We expect a lot from our politicians, whether local or national.  This last few weeks they have been tested as never before, with terror attacks and the Grenfell Tower inferno, not to mention the chaos of the parliamentary election results  Not surprisingly  they have come up short of our very high expectations.

Grenfell Tower is the saddest and most tragic failure since the Aberfan disaster of 51 years ago.  Once more institutional failure despite warning.  Inertia in local and national government that went unnoticed until disaster struck.

In both the above tragedies the local communities and the rescue services emmerged with great credit.  The light of compassion burns bright, but there is hotter fire too.

There is rightful angst that this tragedy could and should have been avoided.  Anger is in the air, a whole platform of woes ascribed to this most terrible of events from mis-government, lazy councillors and indifferent council experts and even ineficient fire prevention officers. Don’t forget the greedy manufactureres of dangerous products, and the civil servantts who have shilly shallied since the Southwark fire and the consequent Coroner’s precise warnings.

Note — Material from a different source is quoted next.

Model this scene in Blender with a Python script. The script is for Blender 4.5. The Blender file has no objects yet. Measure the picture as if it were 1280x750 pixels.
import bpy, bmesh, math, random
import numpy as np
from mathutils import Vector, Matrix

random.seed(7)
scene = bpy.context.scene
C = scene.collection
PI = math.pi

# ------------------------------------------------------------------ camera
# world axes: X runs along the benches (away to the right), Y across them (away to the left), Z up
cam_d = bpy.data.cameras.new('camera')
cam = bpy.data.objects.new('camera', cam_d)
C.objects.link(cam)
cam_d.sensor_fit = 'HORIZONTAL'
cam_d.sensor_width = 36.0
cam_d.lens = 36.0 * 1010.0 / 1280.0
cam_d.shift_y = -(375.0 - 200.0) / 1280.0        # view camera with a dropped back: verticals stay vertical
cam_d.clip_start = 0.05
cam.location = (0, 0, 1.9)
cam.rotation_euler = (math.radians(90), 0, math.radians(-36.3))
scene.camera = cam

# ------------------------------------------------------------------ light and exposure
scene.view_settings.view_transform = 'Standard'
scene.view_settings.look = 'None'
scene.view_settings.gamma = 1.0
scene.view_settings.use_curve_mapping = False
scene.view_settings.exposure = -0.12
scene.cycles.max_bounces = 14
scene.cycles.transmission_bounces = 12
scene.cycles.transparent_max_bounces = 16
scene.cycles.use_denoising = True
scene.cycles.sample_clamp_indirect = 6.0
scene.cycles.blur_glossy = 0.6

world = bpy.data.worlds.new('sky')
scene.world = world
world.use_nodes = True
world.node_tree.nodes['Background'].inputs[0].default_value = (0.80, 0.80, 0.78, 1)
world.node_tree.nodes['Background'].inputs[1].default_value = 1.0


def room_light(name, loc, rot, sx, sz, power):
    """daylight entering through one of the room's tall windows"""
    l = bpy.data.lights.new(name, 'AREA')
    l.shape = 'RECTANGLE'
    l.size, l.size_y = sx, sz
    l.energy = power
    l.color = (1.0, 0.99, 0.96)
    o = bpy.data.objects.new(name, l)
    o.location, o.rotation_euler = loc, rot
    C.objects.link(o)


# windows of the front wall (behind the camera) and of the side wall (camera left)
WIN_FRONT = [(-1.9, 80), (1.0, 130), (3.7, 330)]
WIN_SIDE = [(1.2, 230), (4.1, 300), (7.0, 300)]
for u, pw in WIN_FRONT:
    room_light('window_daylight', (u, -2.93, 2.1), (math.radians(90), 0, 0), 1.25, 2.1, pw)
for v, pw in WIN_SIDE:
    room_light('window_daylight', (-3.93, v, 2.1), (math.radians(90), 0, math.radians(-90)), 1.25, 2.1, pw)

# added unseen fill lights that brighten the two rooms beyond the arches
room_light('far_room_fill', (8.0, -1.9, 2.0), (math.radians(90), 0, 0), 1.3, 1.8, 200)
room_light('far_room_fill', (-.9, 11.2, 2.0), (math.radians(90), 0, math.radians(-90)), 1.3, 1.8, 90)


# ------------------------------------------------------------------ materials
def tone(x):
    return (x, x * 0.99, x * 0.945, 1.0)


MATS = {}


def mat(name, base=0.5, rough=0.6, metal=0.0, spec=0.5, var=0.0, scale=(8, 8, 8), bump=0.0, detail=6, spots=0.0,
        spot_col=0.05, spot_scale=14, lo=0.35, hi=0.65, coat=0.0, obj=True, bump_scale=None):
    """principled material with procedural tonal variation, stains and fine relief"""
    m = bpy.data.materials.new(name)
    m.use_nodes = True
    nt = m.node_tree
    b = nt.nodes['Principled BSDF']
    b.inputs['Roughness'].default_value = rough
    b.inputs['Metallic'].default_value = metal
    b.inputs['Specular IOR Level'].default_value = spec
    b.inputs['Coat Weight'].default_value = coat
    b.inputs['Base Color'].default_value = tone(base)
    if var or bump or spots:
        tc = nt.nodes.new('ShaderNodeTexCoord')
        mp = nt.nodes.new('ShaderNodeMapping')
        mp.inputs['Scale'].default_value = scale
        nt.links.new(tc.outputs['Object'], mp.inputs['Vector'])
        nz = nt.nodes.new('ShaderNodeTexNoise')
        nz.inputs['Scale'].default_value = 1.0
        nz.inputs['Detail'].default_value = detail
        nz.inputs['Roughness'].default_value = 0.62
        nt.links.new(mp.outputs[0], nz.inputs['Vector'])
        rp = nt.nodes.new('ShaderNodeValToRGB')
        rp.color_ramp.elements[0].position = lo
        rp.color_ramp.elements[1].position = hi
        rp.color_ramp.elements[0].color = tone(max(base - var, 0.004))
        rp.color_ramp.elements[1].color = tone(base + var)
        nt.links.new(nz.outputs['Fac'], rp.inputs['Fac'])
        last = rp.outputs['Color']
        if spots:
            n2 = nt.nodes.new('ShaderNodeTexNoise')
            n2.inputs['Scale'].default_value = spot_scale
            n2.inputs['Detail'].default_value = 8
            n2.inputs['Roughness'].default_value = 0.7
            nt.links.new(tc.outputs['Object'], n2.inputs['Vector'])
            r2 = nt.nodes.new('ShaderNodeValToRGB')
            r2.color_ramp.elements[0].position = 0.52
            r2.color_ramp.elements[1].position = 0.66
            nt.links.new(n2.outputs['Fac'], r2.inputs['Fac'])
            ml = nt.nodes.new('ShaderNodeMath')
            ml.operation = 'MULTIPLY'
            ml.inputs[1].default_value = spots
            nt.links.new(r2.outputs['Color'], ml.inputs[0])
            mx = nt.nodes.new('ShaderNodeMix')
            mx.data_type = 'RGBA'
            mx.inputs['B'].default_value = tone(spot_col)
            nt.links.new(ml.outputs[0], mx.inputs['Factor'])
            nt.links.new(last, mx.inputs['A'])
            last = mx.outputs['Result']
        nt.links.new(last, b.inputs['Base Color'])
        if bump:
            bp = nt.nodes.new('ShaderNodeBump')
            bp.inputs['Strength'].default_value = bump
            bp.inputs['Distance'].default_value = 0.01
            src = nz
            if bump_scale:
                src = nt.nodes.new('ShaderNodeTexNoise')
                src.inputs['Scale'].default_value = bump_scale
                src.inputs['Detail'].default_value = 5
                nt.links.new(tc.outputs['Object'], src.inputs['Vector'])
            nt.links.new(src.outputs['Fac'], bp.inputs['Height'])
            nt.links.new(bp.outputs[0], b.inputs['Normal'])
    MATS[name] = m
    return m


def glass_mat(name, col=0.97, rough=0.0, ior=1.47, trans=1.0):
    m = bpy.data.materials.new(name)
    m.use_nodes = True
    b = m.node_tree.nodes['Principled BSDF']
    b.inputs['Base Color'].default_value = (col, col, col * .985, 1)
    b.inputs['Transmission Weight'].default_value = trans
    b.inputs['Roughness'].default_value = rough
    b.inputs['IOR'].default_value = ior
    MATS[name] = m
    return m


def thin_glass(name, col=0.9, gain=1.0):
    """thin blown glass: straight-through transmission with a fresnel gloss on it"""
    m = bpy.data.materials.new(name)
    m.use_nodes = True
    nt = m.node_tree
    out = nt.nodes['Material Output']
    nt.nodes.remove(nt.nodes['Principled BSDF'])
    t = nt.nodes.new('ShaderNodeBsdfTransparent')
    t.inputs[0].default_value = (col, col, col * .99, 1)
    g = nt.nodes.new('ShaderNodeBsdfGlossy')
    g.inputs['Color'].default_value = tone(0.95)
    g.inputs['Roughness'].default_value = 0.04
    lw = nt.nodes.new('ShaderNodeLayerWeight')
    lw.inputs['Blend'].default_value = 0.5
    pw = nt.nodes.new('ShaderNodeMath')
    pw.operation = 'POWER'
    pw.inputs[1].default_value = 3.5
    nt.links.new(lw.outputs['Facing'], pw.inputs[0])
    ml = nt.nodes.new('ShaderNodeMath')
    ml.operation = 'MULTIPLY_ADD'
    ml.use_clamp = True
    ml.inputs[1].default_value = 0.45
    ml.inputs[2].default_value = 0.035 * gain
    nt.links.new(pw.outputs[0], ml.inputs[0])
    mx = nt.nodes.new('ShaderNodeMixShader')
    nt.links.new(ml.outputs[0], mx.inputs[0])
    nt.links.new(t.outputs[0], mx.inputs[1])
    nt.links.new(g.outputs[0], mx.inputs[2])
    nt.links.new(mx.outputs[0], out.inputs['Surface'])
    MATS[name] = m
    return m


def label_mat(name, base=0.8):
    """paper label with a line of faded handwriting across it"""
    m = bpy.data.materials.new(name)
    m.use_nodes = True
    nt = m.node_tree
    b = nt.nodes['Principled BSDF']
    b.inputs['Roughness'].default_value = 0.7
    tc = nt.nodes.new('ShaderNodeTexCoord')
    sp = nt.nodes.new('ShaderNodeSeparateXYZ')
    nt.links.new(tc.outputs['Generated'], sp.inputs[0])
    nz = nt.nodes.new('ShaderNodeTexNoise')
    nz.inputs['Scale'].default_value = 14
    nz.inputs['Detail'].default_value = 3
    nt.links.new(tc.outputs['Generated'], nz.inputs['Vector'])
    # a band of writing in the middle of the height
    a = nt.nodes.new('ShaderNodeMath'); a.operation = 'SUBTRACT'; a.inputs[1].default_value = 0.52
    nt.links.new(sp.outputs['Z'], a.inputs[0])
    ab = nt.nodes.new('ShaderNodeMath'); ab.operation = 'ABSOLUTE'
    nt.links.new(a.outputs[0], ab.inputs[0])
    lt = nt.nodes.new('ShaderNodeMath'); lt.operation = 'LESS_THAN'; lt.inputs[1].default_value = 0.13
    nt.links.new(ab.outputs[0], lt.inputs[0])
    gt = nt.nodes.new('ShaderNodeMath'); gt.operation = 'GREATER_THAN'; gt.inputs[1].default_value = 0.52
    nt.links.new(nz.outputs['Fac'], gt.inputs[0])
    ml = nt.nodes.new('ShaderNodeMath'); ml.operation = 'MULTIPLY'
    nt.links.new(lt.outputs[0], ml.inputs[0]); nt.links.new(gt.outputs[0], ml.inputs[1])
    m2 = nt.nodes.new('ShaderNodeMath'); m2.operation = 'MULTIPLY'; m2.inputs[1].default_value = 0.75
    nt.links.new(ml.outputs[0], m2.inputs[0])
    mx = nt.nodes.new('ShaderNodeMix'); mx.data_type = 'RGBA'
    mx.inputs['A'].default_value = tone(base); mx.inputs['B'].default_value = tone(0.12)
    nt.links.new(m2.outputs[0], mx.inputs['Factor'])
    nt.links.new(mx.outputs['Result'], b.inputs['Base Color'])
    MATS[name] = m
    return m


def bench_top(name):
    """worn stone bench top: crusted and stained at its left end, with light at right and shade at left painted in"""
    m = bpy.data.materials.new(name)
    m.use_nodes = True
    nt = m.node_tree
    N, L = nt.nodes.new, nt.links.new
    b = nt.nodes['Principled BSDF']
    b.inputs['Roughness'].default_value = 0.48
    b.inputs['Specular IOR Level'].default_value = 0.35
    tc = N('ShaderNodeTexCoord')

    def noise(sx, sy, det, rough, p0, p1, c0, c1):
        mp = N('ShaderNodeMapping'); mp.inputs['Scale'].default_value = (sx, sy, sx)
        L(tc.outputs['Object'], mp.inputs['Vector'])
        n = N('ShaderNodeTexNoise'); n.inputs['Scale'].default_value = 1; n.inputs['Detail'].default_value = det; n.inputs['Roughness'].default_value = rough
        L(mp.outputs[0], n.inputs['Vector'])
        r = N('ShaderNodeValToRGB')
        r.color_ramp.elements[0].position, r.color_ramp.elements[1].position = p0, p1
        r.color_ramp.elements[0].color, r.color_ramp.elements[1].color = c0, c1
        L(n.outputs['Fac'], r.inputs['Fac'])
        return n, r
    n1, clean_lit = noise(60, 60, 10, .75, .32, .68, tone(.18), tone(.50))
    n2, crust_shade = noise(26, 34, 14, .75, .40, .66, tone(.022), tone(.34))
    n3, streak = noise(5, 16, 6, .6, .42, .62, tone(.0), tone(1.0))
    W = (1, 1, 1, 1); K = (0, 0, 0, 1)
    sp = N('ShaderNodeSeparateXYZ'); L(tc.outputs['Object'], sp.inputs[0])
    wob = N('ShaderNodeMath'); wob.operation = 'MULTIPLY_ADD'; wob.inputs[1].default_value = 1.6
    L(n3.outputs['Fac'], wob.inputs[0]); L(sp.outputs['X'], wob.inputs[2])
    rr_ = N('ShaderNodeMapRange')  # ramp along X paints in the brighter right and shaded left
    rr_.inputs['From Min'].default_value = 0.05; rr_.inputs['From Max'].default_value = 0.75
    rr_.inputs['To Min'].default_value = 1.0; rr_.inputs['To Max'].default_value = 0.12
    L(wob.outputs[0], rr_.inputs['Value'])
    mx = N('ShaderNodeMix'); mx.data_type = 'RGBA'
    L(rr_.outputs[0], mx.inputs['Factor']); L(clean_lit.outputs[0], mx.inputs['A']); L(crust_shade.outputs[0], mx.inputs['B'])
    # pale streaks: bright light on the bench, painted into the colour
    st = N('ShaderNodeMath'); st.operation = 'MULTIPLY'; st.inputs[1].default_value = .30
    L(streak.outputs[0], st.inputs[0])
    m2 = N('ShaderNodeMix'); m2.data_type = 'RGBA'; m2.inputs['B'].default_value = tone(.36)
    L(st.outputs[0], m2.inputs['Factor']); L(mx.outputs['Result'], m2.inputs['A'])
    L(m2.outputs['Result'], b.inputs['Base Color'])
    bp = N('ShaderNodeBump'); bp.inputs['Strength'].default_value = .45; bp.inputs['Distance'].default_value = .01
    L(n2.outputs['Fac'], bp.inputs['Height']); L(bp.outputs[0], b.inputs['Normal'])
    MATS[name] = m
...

For those of us who have an inkling of knowledge of fire resistant materials the whole episode is almost beyond belief.  They have encased a largely non-flammable concrete building with a low ignition high flame spread cladding that by any standards is irresponsible and so far from common sense as to be astonishing. The technical officer responsible for the use of these materials must have been either untrained or plain stupid.  The company that peddled the system must have been aware of the hazards following incidents already well recorded both home and abroad. Yet they all conspired to let this happen!

In the aftermath of this terrible event apert from the local community every other body of any worth has seemed paralysed.  Only Queen Elizabeth in her 92nd year seems to have caught the mood and went to her fellow Brits and figuritively speking put out her hands to embrace them.

Theresa May our Prime Minister is having the time of her life, misery apon misery, problem on problem.  Her heart must surely be close to breaking along with so many others. Sadly though, the stiff upper lip and marching on, is not the sentiment that we all want.  We want to see our leaders share our collective pain.  Put down the shield of state and weep with those who have lost so much.

Yes, do things and do them expeditiously, but touch the hands and help dry a tear too. Get homes for the bereft, get councillors for the grieving, get food to the needy – get hope and warmth into the brutally broken community.

We have failed, not just the political elite, all of us.  Let’s hold hands and swear once more that these institutional sins of ommission will never, never happen again.